**Set problem:** Copy out the listing exactly.

>> Begin Available data

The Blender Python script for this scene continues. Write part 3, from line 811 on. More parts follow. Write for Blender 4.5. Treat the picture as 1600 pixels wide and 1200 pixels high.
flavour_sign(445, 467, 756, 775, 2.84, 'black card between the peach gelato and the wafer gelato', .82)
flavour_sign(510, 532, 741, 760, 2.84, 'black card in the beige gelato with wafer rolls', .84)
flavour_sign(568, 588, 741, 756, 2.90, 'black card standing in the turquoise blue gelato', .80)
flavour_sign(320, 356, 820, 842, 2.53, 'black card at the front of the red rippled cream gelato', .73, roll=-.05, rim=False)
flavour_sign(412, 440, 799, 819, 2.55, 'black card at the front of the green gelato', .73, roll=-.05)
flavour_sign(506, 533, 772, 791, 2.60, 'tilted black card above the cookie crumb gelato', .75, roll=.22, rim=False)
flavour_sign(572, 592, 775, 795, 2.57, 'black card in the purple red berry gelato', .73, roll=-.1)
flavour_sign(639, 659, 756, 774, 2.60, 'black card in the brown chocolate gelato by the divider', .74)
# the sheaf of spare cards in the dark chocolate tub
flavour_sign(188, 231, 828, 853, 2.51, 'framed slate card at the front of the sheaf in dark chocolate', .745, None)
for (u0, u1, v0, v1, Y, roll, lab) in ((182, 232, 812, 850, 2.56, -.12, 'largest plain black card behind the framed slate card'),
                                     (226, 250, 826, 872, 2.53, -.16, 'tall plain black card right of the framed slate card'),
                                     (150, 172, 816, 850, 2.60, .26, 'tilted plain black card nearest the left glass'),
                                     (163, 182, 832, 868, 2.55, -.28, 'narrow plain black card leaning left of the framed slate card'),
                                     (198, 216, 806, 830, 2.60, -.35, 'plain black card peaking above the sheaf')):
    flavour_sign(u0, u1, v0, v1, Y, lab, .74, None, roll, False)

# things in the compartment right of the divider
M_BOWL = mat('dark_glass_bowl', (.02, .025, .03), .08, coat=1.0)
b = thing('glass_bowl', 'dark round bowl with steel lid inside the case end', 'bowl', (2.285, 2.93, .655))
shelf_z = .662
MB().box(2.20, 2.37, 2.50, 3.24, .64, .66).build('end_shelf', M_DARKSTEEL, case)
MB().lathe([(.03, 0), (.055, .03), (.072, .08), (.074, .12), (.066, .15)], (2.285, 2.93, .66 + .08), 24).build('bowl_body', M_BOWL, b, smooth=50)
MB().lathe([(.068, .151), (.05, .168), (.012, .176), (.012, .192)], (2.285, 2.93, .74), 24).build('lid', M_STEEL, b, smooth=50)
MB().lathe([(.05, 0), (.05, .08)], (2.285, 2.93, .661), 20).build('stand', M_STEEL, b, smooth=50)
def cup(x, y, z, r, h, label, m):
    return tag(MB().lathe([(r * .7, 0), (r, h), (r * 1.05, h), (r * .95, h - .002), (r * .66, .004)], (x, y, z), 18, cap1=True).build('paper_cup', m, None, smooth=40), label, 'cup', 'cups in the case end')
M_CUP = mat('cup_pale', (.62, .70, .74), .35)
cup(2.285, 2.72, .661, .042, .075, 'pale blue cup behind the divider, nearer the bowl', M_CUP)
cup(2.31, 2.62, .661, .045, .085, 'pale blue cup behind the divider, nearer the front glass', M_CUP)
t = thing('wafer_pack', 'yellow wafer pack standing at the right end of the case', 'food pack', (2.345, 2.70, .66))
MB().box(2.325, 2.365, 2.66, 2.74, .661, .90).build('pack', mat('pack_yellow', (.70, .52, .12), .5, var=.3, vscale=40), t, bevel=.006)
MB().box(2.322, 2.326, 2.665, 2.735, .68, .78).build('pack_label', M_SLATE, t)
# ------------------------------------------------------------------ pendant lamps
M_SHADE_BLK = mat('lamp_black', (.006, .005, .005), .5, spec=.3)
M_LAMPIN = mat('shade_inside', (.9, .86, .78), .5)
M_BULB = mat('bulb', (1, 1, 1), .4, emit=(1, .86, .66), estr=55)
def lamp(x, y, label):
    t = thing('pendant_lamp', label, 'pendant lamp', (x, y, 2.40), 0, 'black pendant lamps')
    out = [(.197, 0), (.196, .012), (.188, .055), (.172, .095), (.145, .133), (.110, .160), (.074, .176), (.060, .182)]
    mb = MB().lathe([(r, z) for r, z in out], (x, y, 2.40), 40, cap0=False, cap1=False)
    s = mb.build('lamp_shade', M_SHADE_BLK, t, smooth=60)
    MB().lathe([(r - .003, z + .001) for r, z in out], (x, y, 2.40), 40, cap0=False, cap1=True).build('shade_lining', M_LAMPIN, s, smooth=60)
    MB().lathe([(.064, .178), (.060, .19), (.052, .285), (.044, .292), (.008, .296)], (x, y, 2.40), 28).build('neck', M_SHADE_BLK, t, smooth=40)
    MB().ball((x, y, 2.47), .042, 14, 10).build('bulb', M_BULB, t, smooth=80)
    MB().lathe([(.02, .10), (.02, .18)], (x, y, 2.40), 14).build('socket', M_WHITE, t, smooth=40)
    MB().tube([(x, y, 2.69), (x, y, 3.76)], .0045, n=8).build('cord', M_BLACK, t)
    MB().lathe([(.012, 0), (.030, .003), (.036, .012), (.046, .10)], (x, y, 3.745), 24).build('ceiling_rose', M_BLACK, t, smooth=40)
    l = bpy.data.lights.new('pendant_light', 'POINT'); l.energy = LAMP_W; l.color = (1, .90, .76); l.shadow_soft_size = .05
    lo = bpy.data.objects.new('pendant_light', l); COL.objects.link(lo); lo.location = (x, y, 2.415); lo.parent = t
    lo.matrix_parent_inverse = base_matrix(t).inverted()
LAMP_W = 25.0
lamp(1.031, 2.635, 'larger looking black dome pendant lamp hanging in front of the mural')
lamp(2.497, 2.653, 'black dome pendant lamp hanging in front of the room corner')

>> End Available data

**Reply to the exercise:**
The Blender Python script for this scene continues. Write part 3, from line 811 on. More parts follow. Write for Blender 4.5. Treat the picture as 1600 pixels wide and 1200 pixels high.
flavour_sign(445, 467, 756, 775, 2.84, 'black card between the peach gelato and the wafer gelato', .82)
flavour_sign(510, 532, 741, 760, 2.84, 'black card in the beige gelato with wafer rolls', .84)
flavour_sign(568, 588, 741, 756, 2.90, 'black card standing in the turquoise blue gelato', .80)
flavour_sign(320, 356, 820, 842, 2.53, 'black card at the front of the red rippled cream gelato', .73, roll=-.05, rim=False)
flavour_sign(412, 440, 799, 819, 2.55, 'black card at the front of the green gelato', .73, roll=-.05)
flavour_sign(506, 533, 772, 791, 2.60, 'tilted black card above the cookie crumb gelato', .75, roll=.22, rim=False)
flavour_sign(572, 592, 775, 795, 2.57, 'black card in the purple red berry gelato', .73, roll=-.1)
flavour_sign(639, 659, 756, 774, 2.60, 'black card in the brown chocolate gelato by the divider', .74)
# the sheaf of spare cards in the dark chocolate tub
flavour_sign(188, 231, 828, 853, 2.51, 'framed slate card at the front of the sheaf in dark chocolate', .745, None)
for (u0, u1, v0, v1, Y, roll, lab) in ((182, 232, 812, 850, 2.56, -.12, 'largest plain black card behind the framed slate card'),
                                     (226, 250, 826, 872, 2.53, -.16, 'tall plain black card right of the framed slate card'),
                                     (150, 172, 816, 850, 2.60, .26, 'tilted plain black card nearest the left glass'),
                                     (163, 182, 832, 868, 2.55, -.28, 'narrow plain black card leaning left of the framed slate card'),
                                     (198, 216, 806, 830, 2.60, -.35, 'plain black card peaking above the sheaf')):
    flavour_sign(u0, u1, v0, v1, Y, lab, .74, None, roll, False)

# things in the compartment right of the divider
M_BOWL = mat('dark_glass_bowl', (.02, .025, .03), .08, coat=1.0)
b = thing('glass_bowl', 'dark round bowl with steel lid inside the case end', 'bowl', (2.285, 2.93, .655))
shelf_z = .662
MB().box(2.20, 2.37, 2.50, 3.24, .64, .66).build('end_shelf', M_DARKSTEEL, case)
MB().lathe([(.03, 0), (.055, .03), (.072, .08), (.074, .12), (.066, .15)], (2.285, 2.93, .66 + .08), 24).build('bowl_body', M_BOWL, b, smooth=50)
MB().lathe([(.068, .151), (.05, .168), (.012, .176), (.012, .192)], (2.285, 2.93, .74), 24).build('lid', M_STEEL, b, smooth=50)
MB().lathe([(.05, 0), (.05, .08)], (2.285, 2.93, .661), 20).build('stand', M_STEEL, b, smooth=50)
def cup(x, y, z, r, h, label, m):
    return tag(MB().lathe([(r * .7, 0), (r, h), (r * 1.05, h), (r * .95, h - .002), (r * .66, .004)], (x, y, z), 18, cap1=True).build('paper_cup', m, None, smooth=40), label, 'cup', 'cups in the case end')
M_CUP = mat('cup_pale', (.62, .70, .74), .35)
cup(2.285, 2.72, .661, .042, .075, 'pale blue cup behind the divider, nearer the bowl', M_CUP)
cup(2.31, 2.62, .661, .045, .085, 'pale blue cup behind the divider, nearer the front glass', M_CUP)
t = thing('wafer_pack', 'yellow wafer pack standing at the right end of the case', 'food pack', (2.345, 2.70, .66))
MB().box(2.325, 2.365, 2.66, 2.74, .661, .90).build('pack', mat('pack_yellow', (.70, .52, .12), .5, var=.3, vscale=40), t, bevel=.006)
MB().box(2.322, 2.326, 2.665, 2.735, .68, .78).build('pack_label', M_SLATE, t)
# ------------------------------------------------------------------ pendant lamps
M_SHADE_BLK = mat('lamp_black', (.006, .005, .005), .5, spec=.3)
M_LAMPIN = mat('shade_inside', (.9, .86, .78), .5)
M_BULB = mat('bulb', (1, 1, 1), .4, emit=(1, .86, .66), estr=55)
def lamp(x, y, label):
    t = thing('pendant_lamp', label, 'pendant lamp', (x, y, 2.40), 0, 'black pendant lamps')
    out = [(.197, 0), (.196, .012), (.188, .055), (.172, .095), (.145, .133), (.110, .160), (.074, .176), (.060, .182)]
    mb = MB().lathe([(r, z) for r, z in out], (x, y, 2.40), 40, cap0=False, cap1=False)
    s = mb.build('lamp_shade', M_SHADE_BLK, t, smooth=60)
    MB().lathe([(r - .003, z + .001) for r, z in out], (x, y, 2.40), 40, cap0=False, cap1=True).build('shade_lining', M_LAMPIN, s, smooth=60)
    MB().lathe([(.064, .178), (.060, .19), (.052, .285), (.044, .292), (.008, .296)], (x, y, 2.40), 28).build('neck', M_SHADE_BLK, t, smooth=40)
    MB().ball((x, y, 2.47), .042, 14, 10).build('bulb', M_BULB, t, smooth=80)
    MB().lathe([(.02, .10), (.02, .18)], (x, y, 2.40), 14).build('socket', M_WHITE, t, smooth=40)
    MB().tube([(x, y, 2.69), (x, y, 3.76)], .0045, n=8).build('cord', M_BLACK, t)
    MB().lathe([(.012, 0), (.030, .003), (.036, .012), (.046, .10)], (x, y, 3.745), 24).build('ceiling_rose', M_BLACK, t, smooth=40)
    l = bpy.data.lights.new('pendant_light', 'POINT'); l.energy = LAMP_W; l.color = (1, .90, .76); l.shadow_soft_size = .05
    lo = bpy.data.objects.new('pendant_light', l); COL.objects.link(lo); lo.location = (x, y, 2.415); lo.parent = t
    lo.matrix_parent_inverse = base_matrix(t).inverted()
LAMP_W = 25.0
lamp(1.031, 2.635, 'larger looking black dome pendant lamp hanging in front of the mural')
lamp(2.497, 2.653, 'black dome pendant lamp hanging in front of the room corner')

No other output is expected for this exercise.